Direnme yoluyla Hukuk Genel Kurulu önüne gelen uyuşmazlık; dava konusu taşınmazların zilyetlikle edinilebilecek yerlerden olup olmadığı, davalı yararına zilyetlikle edinim koşullarının oluşup oluşmadığı noktasında toplanmaktadır.
Hukuk Genel Kurulunda yapılan görüşmeler sırasında, bir kısım üyelerce; 37 parsel nolu taşınmazla ilgili uygulama ve araştırma yapılmaması, 75 ve 53 parseller yönünden taşınmazların hali arazi niteliğinde olup tarım arazisi niteliğinde olmadıkları ve zilyetlikle iktisabı mümkün olmayan yerlerden olduğu gözetildiğinde, Özel Daire bozma kararının yerinde olduğu ancak; 33 ve 71 nolu parsellerin yapılan keşif, bu keşif sonucu dosyaya ibraz edilen fotoğraflar ve bilirkişi raporundan tarım arazisi niteliğinde oldukları, bu taşınmazların Rum asıllı vatandaşlardan intikal ettiğinin ileri sürüldüğü, 1970’li yıllarda Rum asıllı vatandaşların birçoğunun adadan ayrıldıkları ancak taşınmazlarının emanetçiler tarafından tasarruf edildiği, zilliyetliğin terk edilmediği, hususunun değerlendirilmesi gerektiği, bu parseller bakımından değinilen hususlarda tereddüde mahal bırakmayacak şekilde araştırma yapılması yönünde yerel mahkeme kararının değişik gerekçe ile bozulması gerektiği ileri sürülmüşse de bu görüş kurul çoğunluğu tarafından benimsenmemiştir.
Tarafların karşılıklı iddia ve savunmalarına, dosyadaki tutanak ve kanıtlara, bozma kararında açıklanan gerektirici nedenlere ve özellikle dava konusu 37 parsel sayılı taşınmazla ilgili uygulama ve araştırmanın yapılmadığı; 53 ve 75 nolu parsellerin tarım arazisi niteliğinde olmayan ve zilyetlikle iktisapları mümkün olmayan yerlerden oldukları gibi; davalı lehine zilyetlikle edinme koşullarının da oluşmadığı; 33 ve 71 parsellerin yapılan keşif sonucunda dosyaya ibraz edilen fotoğraflardan ve bilirkişi raporundan tarım arazisi niteliğinde oldukları anlaşılıyor ise de, bu taşınmazların uzunca bir süre terk edildiği ve zilyetliği sonradan devralan kişinin eklemeli zilyetliğine değer verilemeyeceği, dolayısıyla bu taşınmazlar yönünden de davalı lehine zilyetlikle edinme koşullarının oluşmadığı sonucuna varılmıştır.
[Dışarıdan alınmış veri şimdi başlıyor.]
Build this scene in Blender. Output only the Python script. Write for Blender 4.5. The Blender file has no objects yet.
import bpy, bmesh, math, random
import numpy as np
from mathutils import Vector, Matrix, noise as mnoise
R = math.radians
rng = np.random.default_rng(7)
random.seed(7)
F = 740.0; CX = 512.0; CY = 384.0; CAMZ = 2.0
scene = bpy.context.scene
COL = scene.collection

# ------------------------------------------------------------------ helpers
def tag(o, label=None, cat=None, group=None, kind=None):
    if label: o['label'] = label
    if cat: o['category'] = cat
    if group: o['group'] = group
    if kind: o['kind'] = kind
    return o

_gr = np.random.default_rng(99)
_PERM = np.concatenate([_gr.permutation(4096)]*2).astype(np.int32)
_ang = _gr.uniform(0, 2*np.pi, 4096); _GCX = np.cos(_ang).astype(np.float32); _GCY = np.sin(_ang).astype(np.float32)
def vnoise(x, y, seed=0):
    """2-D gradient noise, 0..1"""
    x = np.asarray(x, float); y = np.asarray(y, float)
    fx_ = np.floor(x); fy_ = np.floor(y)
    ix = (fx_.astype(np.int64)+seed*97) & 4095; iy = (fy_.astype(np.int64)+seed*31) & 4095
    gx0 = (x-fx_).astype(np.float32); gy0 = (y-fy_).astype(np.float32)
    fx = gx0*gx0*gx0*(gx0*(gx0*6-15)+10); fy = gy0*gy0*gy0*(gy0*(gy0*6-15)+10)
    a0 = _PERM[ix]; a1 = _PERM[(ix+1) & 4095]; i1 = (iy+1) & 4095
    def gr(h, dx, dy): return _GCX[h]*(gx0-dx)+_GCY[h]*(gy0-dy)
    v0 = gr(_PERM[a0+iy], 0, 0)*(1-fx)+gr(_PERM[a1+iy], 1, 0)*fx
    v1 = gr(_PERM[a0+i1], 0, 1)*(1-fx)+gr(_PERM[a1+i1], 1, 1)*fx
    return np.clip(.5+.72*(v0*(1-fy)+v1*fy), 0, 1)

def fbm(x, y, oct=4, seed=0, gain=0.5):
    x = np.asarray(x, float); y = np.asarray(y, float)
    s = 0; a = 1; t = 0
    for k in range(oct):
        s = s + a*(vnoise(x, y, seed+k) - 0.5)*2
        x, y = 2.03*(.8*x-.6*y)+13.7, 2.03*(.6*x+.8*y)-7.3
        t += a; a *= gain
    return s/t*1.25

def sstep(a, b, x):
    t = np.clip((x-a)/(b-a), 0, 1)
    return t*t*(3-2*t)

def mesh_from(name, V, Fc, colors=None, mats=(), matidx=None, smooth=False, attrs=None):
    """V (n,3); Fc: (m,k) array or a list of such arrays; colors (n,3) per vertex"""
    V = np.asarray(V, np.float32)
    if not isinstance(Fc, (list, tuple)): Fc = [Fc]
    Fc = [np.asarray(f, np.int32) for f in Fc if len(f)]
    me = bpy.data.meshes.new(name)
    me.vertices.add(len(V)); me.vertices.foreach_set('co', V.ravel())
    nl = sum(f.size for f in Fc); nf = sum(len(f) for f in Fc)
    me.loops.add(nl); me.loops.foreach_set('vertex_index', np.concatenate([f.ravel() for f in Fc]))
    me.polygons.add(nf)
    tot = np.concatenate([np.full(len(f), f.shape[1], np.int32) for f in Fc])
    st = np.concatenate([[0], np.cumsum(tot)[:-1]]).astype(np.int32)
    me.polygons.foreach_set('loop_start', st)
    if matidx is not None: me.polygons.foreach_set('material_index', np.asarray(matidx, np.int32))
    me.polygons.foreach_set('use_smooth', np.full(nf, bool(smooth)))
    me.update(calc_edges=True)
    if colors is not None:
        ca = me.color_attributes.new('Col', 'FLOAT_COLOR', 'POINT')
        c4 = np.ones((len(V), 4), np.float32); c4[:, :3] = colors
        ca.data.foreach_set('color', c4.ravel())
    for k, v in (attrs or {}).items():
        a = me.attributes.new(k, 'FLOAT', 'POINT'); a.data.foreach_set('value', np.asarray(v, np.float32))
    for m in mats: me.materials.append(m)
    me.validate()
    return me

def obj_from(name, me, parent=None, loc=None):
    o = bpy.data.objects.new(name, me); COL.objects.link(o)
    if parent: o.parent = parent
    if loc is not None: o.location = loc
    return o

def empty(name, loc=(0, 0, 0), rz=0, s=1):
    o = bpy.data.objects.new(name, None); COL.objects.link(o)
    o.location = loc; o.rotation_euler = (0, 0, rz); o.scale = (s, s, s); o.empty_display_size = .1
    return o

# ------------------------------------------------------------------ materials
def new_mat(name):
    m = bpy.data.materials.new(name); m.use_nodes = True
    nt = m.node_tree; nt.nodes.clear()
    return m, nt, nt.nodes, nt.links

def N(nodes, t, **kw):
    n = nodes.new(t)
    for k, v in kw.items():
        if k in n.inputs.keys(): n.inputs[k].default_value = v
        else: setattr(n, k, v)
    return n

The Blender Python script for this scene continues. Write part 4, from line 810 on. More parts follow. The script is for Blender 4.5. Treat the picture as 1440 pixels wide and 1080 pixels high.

Hal böyle olunca, Hukuk Genel Kurulu’nca yukarıda değinilen ilave gerekçelerle benimsenen Özel Daire bozma kararına uyulması gerekirken, önceki kararda direnilmesi usul ve yasaya aykırıdır. Bu nedenle direnme kararı bozulmalıdır.
S O N U Ç: Davalı Hazine vekilinin temyiz itirazlarının kabulü ile direnme kararının Özel Dairenin bozma kararında ve yukarıda gösterilen ilave nedenlerden dolayı 6217 sayılı Kanunun 30. maddesi ile 6100 sayılı Hukuk Muhakemeleri Kanunu’na eklenen “Geçici madde 3” atfıyla uygulanmakta olan 1086 sayılı Hukuk Usulü Muhakemeleri Kanunu’nun 429.maddesi gereğince BOZULMASINA, aynı kanunun 440/I.maddesi uyarınca tebliğden itibaren 15 gün içerisinde karar düzeltme yolu açıke olmak üzere 09.10.2013 gününde yapılan görüşmede oyçokluğuyla karar verildi.